LOS SILENCIOS Y EL RECOGIMIENTO EN LA EUCARISTÍA

 

Su Santidad Benedicto XVI tiene unas palabras sobre el silencio que hay que guardar en ciertos momentos de la celebración de la Eucaristía para que nos sea verdaderamente provechosa. Dice así:

 

-"El silencio forma parte de la liturgia. Al Dios que habla, le respondemos cantando y orando, pero el misterio más grande, que va más allá de cualquier palabra, nos invita también al silencio. Debe ser, naturalmente, más que una ausencia de palabras y acciones, un silencio lleno de contenido.

 

De la liturgia esperamos precisamente esto, que nos ofrezca el silencio positivo en el que nos encontremos a nosotros mismos. El silencio que no es una simple pausa en la que vienen a nosotros mil pensamientos y deseos, sino ese recogimiento que nos da la paz interior, que nos permite tomar aliento, que descubre lo que es verdaderamente importante.

 

Por esto mismo, no se puede «hacer» silencio, sin más, disponerlo como si fuera otra acción cualquiera.

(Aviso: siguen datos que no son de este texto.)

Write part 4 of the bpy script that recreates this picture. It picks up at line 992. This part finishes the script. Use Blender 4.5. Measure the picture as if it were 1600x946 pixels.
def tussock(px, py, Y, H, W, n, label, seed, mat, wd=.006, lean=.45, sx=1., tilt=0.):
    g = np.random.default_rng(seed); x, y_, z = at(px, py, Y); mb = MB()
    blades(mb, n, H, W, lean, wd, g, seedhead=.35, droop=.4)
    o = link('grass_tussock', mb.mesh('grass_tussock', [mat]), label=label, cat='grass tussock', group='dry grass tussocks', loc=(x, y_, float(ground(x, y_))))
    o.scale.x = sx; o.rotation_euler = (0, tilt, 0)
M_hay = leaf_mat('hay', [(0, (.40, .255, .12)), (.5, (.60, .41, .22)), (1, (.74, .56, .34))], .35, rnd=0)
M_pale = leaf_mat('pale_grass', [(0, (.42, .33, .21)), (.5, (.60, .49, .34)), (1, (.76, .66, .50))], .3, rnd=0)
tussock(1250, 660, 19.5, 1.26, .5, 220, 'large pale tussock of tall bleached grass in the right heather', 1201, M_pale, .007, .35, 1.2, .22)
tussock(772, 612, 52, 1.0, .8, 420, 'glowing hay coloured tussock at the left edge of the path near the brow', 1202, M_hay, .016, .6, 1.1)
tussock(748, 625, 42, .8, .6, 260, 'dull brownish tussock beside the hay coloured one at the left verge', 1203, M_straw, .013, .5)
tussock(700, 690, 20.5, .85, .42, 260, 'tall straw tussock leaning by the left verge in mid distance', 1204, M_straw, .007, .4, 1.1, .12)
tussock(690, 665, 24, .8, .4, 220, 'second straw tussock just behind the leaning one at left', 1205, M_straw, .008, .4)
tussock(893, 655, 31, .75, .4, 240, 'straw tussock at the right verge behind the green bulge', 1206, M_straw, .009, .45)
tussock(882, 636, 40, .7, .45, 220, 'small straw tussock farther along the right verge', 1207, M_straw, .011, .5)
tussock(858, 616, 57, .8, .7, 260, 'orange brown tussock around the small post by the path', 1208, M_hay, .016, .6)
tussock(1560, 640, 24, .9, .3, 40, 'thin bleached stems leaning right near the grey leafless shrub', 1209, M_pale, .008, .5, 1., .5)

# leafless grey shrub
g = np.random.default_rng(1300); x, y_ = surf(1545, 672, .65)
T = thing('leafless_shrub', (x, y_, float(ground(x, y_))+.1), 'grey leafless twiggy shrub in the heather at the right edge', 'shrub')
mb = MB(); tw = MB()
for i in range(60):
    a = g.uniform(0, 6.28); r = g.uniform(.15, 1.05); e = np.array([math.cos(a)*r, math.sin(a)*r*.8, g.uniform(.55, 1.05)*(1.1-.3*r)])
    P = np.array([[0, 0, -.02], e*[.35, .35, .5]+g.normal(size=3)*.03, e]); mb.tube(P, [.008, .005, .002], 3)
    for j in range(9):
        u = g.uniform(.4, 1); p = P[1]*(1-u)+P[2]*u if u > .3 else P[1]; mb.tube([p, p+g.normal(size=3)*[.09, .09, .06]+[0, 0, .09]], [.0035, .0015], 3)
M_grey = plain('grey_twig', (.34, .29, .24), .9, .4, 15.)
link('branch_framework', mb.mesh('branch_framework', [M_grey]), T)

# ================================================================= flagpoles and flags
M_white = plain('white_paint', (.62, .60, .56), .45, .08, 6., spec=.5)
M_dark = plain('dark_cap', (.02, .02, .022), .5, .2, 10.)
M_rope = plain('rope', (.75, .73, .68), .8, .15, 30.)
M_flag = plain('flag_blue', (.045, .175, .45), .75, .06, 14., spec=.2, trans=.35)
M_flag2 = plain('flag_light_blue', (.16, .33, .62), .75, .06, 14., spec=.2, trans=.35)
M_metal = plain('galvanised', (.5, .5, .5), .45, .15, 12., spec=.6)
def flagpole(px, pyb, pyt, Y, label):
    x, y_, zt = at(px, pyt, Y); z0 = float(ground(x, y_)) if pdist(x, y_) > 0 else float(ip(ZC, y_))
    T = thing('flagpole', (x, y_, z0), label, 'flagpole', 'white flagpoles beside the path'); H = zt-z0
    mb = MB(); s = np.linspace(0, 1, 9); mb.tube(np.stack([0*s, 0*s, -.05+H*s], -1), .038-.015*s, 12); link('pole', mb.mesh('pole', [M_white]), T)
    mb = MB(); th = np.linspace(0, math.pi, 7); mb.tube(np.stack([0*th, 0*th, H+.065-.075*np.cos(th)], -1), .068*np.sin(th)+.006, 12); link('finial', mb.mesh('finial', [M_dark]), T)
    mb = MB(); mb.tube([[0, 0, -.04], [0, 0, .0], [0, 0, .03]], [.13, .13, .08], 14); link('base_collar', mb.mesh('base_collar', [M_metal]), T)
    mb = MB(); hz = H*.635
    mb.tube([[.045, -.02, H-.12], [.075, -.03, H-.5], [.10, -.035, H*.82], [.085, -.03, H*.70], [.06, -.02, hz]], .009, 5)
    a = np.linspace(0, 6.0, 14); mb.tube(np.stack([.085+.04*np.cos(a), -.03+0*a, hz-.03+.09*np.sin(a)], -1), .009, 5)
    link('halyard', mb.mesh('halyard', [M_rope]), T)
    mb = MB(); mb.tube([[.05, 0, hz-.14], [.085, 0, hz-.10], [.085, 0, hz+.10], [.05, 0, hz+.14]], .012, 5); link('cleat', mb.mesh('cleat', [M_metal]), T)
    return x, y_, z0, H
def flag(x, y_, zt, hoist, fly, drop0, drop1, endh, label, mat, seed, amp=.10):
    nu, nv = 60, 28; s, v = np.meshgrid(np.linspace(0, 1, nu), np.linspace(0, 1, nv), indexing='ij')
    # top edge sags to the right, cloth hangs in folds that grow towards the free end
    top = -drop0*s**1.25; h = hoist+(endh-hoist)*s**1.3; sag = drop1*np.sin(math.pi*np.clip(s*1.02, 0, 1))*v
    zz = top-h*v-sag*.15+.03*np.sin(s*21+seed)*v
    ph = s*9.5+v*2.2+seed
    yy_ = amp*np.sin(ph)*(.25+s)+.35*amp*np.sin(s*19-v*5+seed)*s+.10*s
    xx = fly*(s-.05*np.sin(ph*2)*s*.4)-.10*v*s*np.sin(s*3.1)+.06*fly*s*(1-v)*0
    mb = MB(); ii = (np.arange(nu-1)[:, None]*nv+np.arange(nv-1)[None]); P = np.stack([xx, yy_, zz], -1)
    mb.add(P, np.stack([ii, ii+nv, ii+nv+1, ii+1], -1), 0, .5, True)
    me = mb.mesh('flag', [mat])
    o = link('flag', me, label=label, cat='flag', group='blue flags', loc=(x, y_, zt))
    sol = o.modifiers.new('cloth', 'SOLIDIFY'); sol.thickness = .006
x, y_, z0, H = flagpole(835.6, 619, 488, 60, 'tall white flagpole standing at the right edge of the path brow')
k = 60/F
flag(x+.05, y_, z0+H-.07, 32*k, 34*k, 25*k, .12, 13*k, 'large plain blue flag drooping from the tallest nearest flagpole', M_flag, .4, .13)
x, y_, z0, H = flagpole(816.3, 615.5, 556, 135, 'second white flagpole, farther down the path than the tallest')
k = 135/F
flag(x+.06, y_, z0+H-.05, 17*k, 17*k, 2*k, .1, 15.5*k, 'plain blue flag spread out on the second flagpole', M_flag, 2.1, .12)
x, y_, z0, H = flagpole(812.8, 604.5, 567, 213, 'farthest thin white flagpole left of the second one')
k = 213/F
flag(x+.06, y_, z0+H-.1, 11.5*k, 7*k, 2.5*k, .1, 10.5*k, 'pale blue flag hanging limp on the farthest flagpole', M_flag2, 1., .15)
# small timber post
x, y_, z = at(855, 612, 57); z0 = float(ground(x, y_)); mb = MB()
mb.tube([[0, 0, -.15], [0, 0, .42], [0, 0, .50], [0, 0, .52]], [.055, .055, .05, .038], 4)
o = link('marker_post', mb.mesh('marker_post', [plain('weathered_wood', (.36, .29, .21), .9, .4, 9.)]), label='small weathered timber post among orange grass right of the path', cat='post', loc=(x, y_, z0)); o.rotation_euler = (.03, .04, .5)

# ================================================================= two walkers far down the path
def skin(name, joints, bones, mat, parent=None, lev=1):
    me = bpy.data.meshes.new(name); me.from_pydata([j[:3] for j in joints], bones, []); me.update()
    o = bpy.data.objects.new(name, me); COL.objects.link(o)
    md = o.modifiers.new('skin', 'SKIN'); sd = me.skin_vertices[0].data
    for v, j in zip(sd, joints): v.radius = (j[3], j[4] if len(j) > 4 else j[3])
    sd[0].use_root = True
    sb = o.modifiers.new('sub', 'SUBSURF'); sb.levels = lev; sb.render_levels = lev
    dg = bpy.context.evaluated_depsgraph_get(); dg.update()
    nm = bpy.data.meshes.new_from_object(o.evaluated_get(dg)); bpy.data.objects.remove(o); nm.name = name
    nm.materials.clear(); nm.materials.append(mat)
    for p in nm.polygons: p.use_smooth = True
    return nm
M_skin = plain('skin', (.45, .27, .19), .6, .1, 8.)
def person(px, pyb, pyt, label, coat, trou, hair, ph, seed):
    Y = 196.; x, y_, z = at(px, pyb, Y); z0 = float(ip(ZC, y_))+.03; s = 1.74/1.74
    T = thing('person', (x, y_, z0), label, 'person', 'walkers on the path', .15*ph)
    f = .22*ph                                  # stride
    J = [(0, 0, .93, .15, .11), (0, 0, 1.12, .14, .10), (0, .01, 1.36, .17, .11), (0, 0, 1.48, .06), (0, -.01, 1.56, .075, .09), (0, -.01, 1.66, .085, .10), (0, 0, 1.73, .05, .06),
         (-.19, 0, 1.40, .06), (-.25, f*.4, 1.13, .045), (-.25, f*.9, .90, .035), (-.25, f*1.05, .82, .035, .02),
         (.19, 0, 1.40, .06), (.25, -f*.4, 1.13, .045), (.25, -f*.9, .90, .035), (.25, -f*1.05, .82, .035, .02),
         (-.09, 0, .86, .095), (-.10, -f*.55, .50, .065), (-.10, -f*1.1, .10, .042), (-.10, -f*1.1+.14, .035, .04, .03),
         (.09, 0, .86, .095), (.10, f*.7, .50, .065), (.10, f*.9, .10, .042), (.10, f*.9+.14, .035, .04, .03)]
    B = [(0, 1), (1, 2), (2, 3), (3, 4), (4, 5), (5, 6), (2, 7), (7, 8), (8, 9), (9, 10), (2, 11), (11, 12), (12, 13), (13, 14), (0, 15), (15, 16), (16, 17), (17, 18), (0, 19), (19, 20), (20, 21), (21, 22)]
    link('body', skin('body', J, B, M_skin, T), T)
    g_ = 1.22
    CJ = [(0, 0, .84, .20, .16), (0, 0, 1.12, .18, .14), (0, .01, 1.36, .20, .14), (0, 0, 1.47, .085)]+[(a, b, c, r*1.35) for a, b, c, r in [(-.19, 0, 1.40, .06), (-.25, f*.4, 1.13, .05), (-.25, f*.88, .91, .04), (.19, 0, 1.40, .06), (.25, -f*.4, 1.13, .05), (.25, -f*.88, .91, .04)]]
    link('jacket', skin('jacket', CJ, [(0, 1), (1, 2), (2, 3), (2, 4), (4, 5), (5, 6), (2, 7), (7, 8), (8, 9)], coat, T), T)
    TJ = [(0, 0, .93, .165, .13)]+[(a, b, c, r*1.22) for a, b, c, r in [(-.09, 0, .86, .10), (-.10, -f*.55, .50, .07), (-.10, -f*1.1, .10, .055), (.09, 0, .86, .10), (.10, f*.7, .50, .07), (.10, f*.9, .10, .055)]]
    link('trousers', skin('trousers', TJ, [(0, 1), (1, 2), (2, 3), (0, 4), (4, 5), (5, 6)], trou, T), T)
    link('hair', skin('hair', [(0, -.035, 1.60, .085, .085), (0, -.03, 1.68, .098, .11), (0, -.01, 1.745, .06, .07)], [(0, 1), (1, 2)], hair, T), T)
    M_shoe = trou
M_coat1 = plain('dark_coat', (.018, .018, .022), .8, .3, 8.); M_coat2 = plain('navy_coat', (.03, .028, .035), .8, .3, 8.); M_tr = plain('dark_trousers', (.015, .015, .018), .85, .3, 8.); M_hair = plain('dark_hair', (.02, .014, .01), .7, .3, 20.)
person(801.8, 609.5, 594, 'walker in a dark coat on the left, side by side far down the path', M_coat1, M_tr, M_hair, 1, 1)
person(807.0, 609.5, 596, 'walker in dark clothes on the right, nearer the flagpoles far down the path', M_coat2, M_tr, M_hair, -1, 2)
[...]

No es casual el hecho de que hoy se busquen por doquier ejercicios de introspección, una espiritualidad de vaciamiento: con ello se pone de relieve una necesidad interior del hombre que, al parecer, en la forma actual de nuestra liturgia, no se ha terminado de hace respetar en sus derechos.

 

Para que el silencio sea fecundo no puede convertirse en una mera pausa en la liturgia, sino que tiene que ser, realmente, una parte constitutiva de su acontecer. ¿Cómo lograrlo?

 

En los últimos tiempos se ha intentado introducir en la liturgia dos breves momentos de silencio que deben encontrar una respuesta: por una parte, se propone una breve pausa para la reflexión después de la homilía y, por otra, después de recibir la santa Comunión, como tiempo para un posible recogimiento interior.

 

La pausa de silencio después de la homilía ha resultado poco satisfactoria; causa una sensación de artificiosidad y, en el fondo, lo único que se espera es que el celebrante prosiga con la Misa.

 

Más útil e interiormente justificado es el silencio después de la Comunión: es, de hecho, el momento para un diálogo íntimo con el Señor, que se nos ha dado para entrar en el proceso de comunicación sin el cual la comunión exterior se convierte en un puro rito y se convierte en algo estéril.

 

Aquí nos encontramos, con frecuencia, con obstáculos que pueden comprometer este instante, precioso de por sí: la distribución de la Comunión continúa con la confusión provocada por el ir y venir, puesto que, a veces, dura demasiado en relación con el resto de la acción litúrgica; el sacerdote siente, entonces, la necesidad de continuar más rápido con la liturgia para que no se produzca un espacio vacío de espera e inquietud.

 

En la medida de lo posible, habría que aprovechar, sin duda alguna, este silencio tras la Comunión, y dar a los fieles unos instantes para la oración interior.

 

La misma estructura de la liturgia prevé otros momentos de silencio. En primer lugar, está el silencio que hay inmediatamente después de la Consagración, durante la elevación de las especies consagradas.

 

Este silencio nos invita a dirigir la mirada a Cristo, a mirarlo desde dentro, en una contemplación que es, a la vez, agradecimiento, adoración y petición para nuestra transformación interior.

 

«Anunciamos tu muerte, proclamamos tu resurrección, ven Señor, Jesús». Quien participe en la Eucaristía, orando con fe, tiene que sentirse profundamente conmovido en el instante en el que el Señor desciende y transforma el pan y el vino, de tal manera que se convierten en su cuerpo y en su sangre.

 

Ante este acontecimiento, no cabe otra reacción posible que la de caer de rodillas y saludarlo. La consagración es el momento de la actuación de Dios en el mundo, por nosotros; levanta nuestra mirada y nuestro corazón.

 

Por un instante el mundo enmudece, todo guarda silencio, y en ese silencio tiene lugar el contacto con el Eterno; en lo que es un latido del corazón, salimos del tiempo para entrar en la presencia de Dios con nosotros."